世界最大IPOが直前で延期になったワケ

今や流通総額世界トップのEC(電子商取引)企業である中国アリババグループの金融関連子会社で、世界最大のモバイル決済プラットホーム「Alipay(支付宝、アリペイ)」を運営するアントグループが2020年11月3日、目前に迫っていた株式の新規上場の延期を発表した。

中国のアリババグループ創業者、馬雲(ジャック・マー)氏。
中国のアリババグループ創業者、馬雲(ジャック・マー)氏。(AFLO=写真)

アントが上海と香港の「科創板(中国版ナスダック。新興ハイテク企業向け市場)」に同時の新規上場を申請したのは20年8月。9月には上海証券取引所が上場を承認、10月には香港証券取引所も承認して、11月上旬の上場が取り沙汰されていた。

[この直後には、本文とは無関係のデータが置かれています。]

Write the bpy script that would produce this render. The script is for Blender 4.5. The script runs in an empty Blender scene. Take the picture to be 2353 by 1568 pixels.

上海と香港で同時に上場した場合、調達金額は合計で最大350億ドル(約3兆7000億円)。実現すれば19年に上場したサウジアラビアの国営石油会社サウジアラムコの調達額(294億ドル)を抜き去って史上最大規模のIPO(新規公開株)になると内外の投資家の関心を集めていた。

ところがアリババの創業者でアントの経営権を実質的に握っている馬雲(ジャック・マー)氏以下の経営幹部が、金融当局から事情聴取を受けたことを理由に、上海証券取引所がアントの新規上場の一時停止を発表。同日、アントから香港の上場延期も発表された。